Find the geometric position of all points satisfying the two equations $x^2+y^2+z^2=4$ and $x^2+y^2=1$
I think the points for which their coordinates satisfies the two equations at the same time,are all on a circle $x^2+y^2=1$ such that the distance between the circle and the origin is $\pm \sqrt3$.
On
$2$ circles in fact, and the parameterized equations are $f(t) = (t, \pm \sqrt{1 - t^2}, \sqrt{3})$ and $g(t) = (t, \pm \sqrt{1 - t^2}, -\sqrt{3})$. So you are pretty close.

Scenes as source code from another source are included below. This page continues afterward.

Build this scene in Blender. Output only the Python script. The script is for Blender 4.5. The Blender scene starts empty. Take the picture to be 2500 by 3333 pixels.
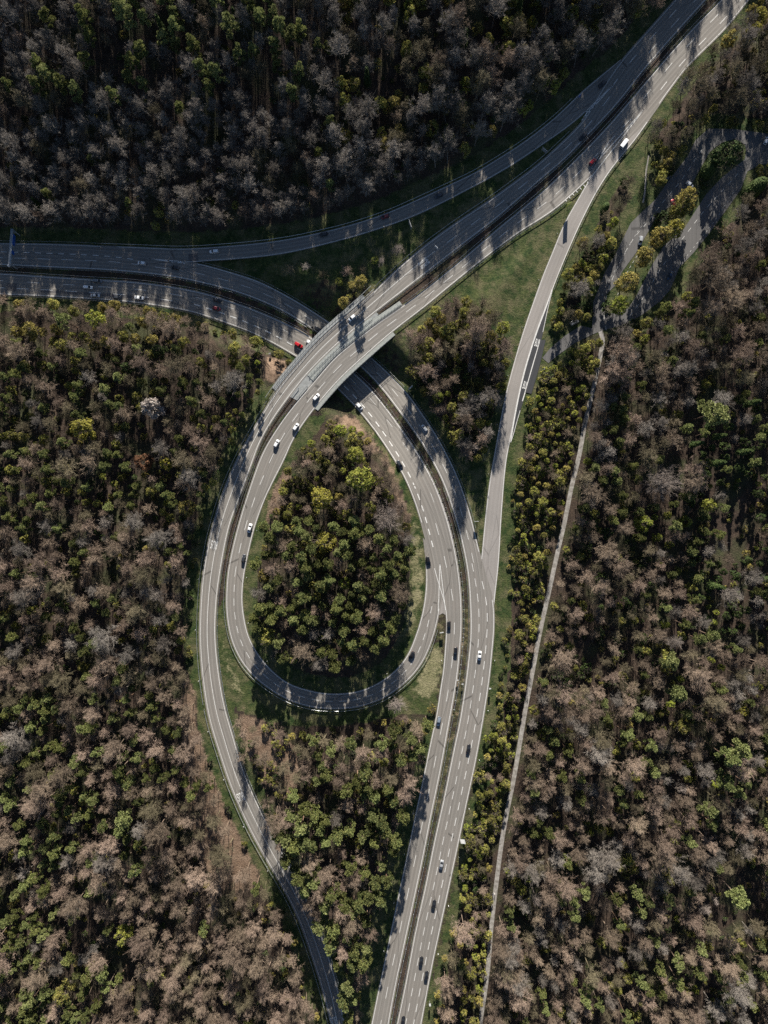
import bpy, math, random
import numpy as np
from mathutils import Vector, kdtree
from mathutils.geometry import tessellate_polygon

random.seed(7)
SC = bpy.context.scene
COL = SC.collection
H = 350.0            # camera height above the upper road level
S = 0.155            # metres per photo pixel at z = 0
CX, CY = 1250.0, 1666.5

def P(px, py, z=0.0):
    k = S * (H - z) / H
    return Vector(((px - CX) * k, (CY - py) * k, z))
def to_px(v):
    k = S * (H - v[2]) / H
    return (v[0] / k + CX, CY - v[1] / k)
def sstep(a, b, x):
    t = min(1.0, max(0.0, (x - a) / (b - a)))
    return t * t * (3 - 2 * t)

BR = (1085, 1135)    # where the roads cross
def bump(px, py):
    return 1 - sstep(150, 560, math.hypot(px - BR[0], py - BR[1]))
def dip(px, py):
    return -6.8 * bump(px, py)

# ---------------------------------------------------------------- materials
def new_mat(name, rough=0.8, metal=0.0, color=(.5, .5, .5)):
    m = bpy.data.materials.new(name); m.use_nodes = True
    nt = m.node_tree; b = nt.nodes['Principled BSDF']
    b.inputs['Roughness'].default_value = rough
    b.inputs['Metallic'].default_value = metal
    b.inputs['Base Color'].default_value = (*color, 1)
    b.inputs['Specular IOR Level'].default_value = 0.3
    return m, nt, b
def N(nt, t, **kw):
    n = nt.nodes.new(t)
    for k, v in kw.items():
        if k in n.inputs.keys(): n.inputs[k].default_value = v
        else: setattr(n, k, v)
    return n
def mixc(nt, fac, a, b, mode='MIX'):
    n = nt.nodes.new('ShaderNodeMix'); n.data_type = 'RGBA'; n.blend_type = mode
    if isinstance(fac, (int, float)): n.inputs[0].default_value = fac
    else: nt.links.new(fac, n.inputs[0])
    for i, c in ((6, a), (7, b)):
        if isinstance(c, tuple): n.inputs[i].default_value = (*c, 1)
        else: nt.links.new(c, n.inputs[i])
    return n.outputs[2]
def ramp(nt, src, p0, p1, c0=(0, 0, 0), c1=(1, 1, 1)):
    r = nt.nodes.new('ShaderNodeValToRGB')
    r.color_ramp.elements[0].position = p0; r.color_ramp.elements[1].position = p1
    r.color_ramp.elements[0].color = (*c0, 1); r.color_ramp.elements[1].color = (*c1, 1)
    nt.links.new(src, r.inputs[0]); return r.outputs[0]
def noise(nt, vec, scale, detail=4, rough=.6, out=0):
    n = N(nt, 'ShaderNodeTexNoise', Scale=scale, Detail=detail, Roughness=rough)
    if vec is not None: nt.links.new(vec, n.inputs['Vector'])
    return n.outputs[out]
def bump_to(nt, b, h, strength, dist):
    n = N(nt, 'ShaderNodeBump', Strength=strength, Distance=dist)
    nt.links.new(h, n.inputs['Height']); nt.links.new(n.outputs[0], b.inputs['Normal'])
def geo_pos(nt):
    return nt.nodes.new('ShaderNodeNewGeometry').outputs['Position']

def asphalt(name, base, warm, dark_amt=.55, streak=1.0):
    m, nt, b = new_mat(name, .85)
    uv = nt.nodes.new('ShaderNodeUVMap'); uv.uv_map = 'metres'
    mp = N(nt, 'ShaderNodeMapping'); nt.links.new(uv.outputs[0], mp.inputs[0])
    mp.inputs['Scale'].default_value = (0.9, 0.012, 1)
    st = noise(nt, mp.outputs[0], 1.3, 5, .6)
    pos = geo_pos(nt)
    big = noise(nt, pos, .035, 4, .6)
    fine = noise(nt, pos, 2.2, 6, .75)
    c = mixc(nt, ramp(nt, st, .36, .64), base, warm)
    c = mixc(nt, ramp(nt, big, .35, .68), c, tuple(x * .80 for x in base))
    f = ramp(nt, fine, .3, .7, (.78,) * 3, (1.18,) * 3)
    c = mixc(nt, 1.0, c, f, 'MULTIPLY')
    # wheel tracks along the lanes
    sep = nt.nodes.new('ShaderNodeSeparateXYZ'); nt.links.new(uv.outputs[0], sep.inputs[0])
    sn = nt.nodes.new('ShaderNodeMath'); sn.operation = 'SINE'
    ml = N(nt, 'ShaderNodeMath', operation='MULTIPLY'); ml.inputs[1].default_value = 2 * math.pi / 1.9
    nt.links.new(sep.outputs[0], ml.inputs[0]); nt.links.new(ml.outputs[0], sn.inputs[0])
    tr = ramp(nt, sn.outputs[0], .0, 1.0, (.84,) * 3, (1.07,) * 3)
    c = mixc(nt, .8 * streak, c, mixc(nt, 1.0, c, tr, 'MULTIPLY'))
    # tar seams: thin dark wandering cracks
    mp2 = N(nt, 'ShaderNodeMapping'); nt.links.new(uv.outputs[0], mp2.inputs[0])
    mp2.inputs['Scale'].default_value = (0.16, 0.02, 1)
    vo = N(nt, 'ShaderNodeTexVoronoi', feature='DISTANCE_TO_EDGE', Scale=1.0)
    nt.links.new(mp2.outputs[0], vo.inputs['Vector'])
    cr = ramp(nt, vo.outputs['Distance'], .004, .012, (1 - dark_amt * .9,) * 3, (1, 1, 1))
    c = mixc(nt, 1.0, c, cr, 'MULTIPLY')
    nt.links.new(c, b.inputs['Base Color'])
    bump_to(nt, b, fine, .12, .02)
    return m

ASPH = asphalt('asphalt_grey', (.245, .232, .208), (.205, .186, .164))
ASPH_LOT = asphalt('asphalt_rest_area', (.135, .132, .128), (.10, .098, .096), .5, .3)
ASPH_NEW = asphalt('asphalt_new_dark', (.050, .052, .056), (.043, .045, .05), .2, .2)
ASPH_PALE = asphalt('asphalt_pale', (.285, .268, .248), (.26, .24, .22), .3, .3)
PAINT, nt, b = new_mat('road_paint', .6)
nt.links.new(ramp(nt, noise(nt, geo_pos(nt), 1.4, 5, .7), .3, .6, (.40, .40, .38), (.66, .66, .63)), b.inputs['Base Color'])
CONC, nt, b = new_mat('concrete_pale', .8)
nt.links.new(ramp(nt, noise(nt, geo_pos(nt), .9, 6, .7), .3, .7, (.20, .215, .20), (.31, .325, .30)), b.inputs['Base Color'])
CONC_D, nt, b = new_mat('concrete_grey_weathered', .85)
nt.links.new(ramp(nt, noise(nt, geo_pos(nt), .7, 6, .7), .3, .7, (.17, .18, .175), (.30, .31, .30)), b.inputs['Base Color'])
STEEL, nt, b = new_mat('galvanised_steel', .45, .6, (.42, .44, .45))
nt.links.new(ramp(nt, noise(nt, geo_pos(nt), 1.2, 4, .6), .3, .7, (.28, .30, .31), (.50, .52, .53)), b.inputs['Base Color'])
STEEL_W, nt, b = new_mat('painted_steel_pale', .5, 0, (.26, .28, .285))
SIGNBLUE, _, _ = new_mat('sign_face_blue', .5, 0, (.02, .09, .35))
SIGNWHITE, _, _ = new_mat('sign_face_white', .5, 0, (.75, .76, .75))
SIGNYEL, _, _ = new_mat('sign_top_lime', .5, 0, (.50, .58, .10))
SIGNBACK, _, _ = new_mat('sign_back_grey', .5, .3, (.30, .31, .32))

TRACK, nt, b = new_mat('gravel_track', .95)
pos = geo_pos(nt)
c = ramp(nt, noise(nt, pos, .5, 6, .7), .35, .65, (.15, .138, .12), (.36, .345, .32))
c = mixc(nt, 1.0, c, ramp(nt, noise(nt, pos, 4.5, 4, .8), .3, .7, (.75,) * 3, (1.2,) * 3), 'MULTIPLY')
nt.links.new(c, b.inputs['Base Color'])

# forest floor with grass, bare soil and litter, laid out by the ground's own colour attribute
GROUND, nt, b = new_mat('forest_floor', 1.0)
pos = geo_pos(nt)
at = nt.nodes.new('ShaderNodeAttribute'); at.attribute_name = 'cover'
sp = nt.nodes.new('ShaderNodeSeparateColor'); nt.links.new(at.outputs['Color'], sp.inputs[0])
n1 = noise(nt, pos, .25, 7, .7); n2 = noise(nt, pos, 1.3, 6, .75); n3 = noise(nt, pos, .07, 3, .5)
litter = mixc(nt, ramp(nt, n1, .35, .65), (.030, .023, .017), (.072, .050, .036))
litter = mixc(nt, ramp(nt, n3, .48, .66), litter, (.048, .052, .024))
soil = mixc(nt, ramp(nt, n1, .35, .65), (.14, .092, .060), (.225, .160, .112))
grass = mixc(nt, ramp(nt, n1, .40, .62), (.018, .038, .009), (.066, .080, .026))
n4 = noise(nt, pos, .12, 6, .7)
grass = mixc(nt, ramp(nt, n4, .46, .62), grass, (.108, .102, .050))
dry = mixc(nt, ramp(nt, n1, .3, .7), (.15, .15, .07), (.25, .225, .13))
fine = ramp(nt, n2, .28, .72, (.42,) * 3, (1.5,) * 3)
def noisy(sock):
    a = N(nt, 'ShaderNodeMath', operation='ADD'); nt.links.new(sock, a.inputs[0])
    s_ = N(nt, 'ShaderNodeMath', operation='MULTIPLY_ADD'); nt.links.new(n1, s_.inputs[0])
    s_.inputs[1].default_value = 1.6; s_.inputs[2].default_value = -.8
    nt.links.new(s_.outputs[0], a.inputs[1])
    return ramp(nt, a.outputs[0], .38, .62)
c = mixc(nt, noisy(sp.outputs[0]), litter, grass)
c = mixc(nt, noisy(sp.outputs[1]), c, soil)
c = mixc(nt, noisy(sp.outputs[2]), c, dry)
c = mixc(nt, 1.0, c, fine, 'MULTIPLY')
nt.links.new(c, b.inputs['Base Color'])
bump_to(nt, b, n2, 1.0, .45)

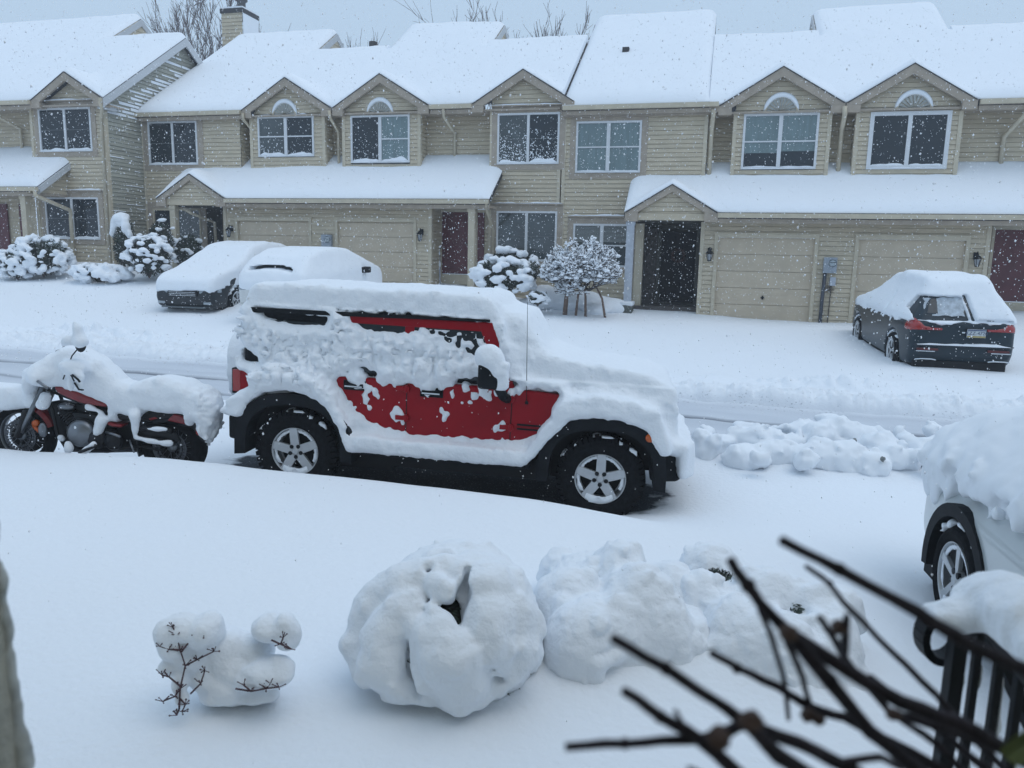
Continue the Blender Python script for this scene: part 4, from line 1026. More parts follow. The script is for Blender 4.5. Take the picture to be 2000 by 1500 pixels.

Then you can see these 2 circles are actually the parallels (horizontal strips on any sphere) at $60 \deg$ north and south from the equator of the sphere with radius of $2$ units and center at the origin $(0, 0, 0)$.
See my finger illustration for why $60 \deg$.
$x^2+y^2+z^2=4$ represent a sphere with origin $O$ and the $r=2$
$x^2+y^2=1$ represent a cylinder with Orgin $O$ and the $r=1$
If the center of the sphere lies on the axis of the cylinder of revolution, then the intersection curve degenerates into two circles.
The equation of intersection( 2 circles) is:
$x^2+y^2=1 , z=\pm \sqrt3$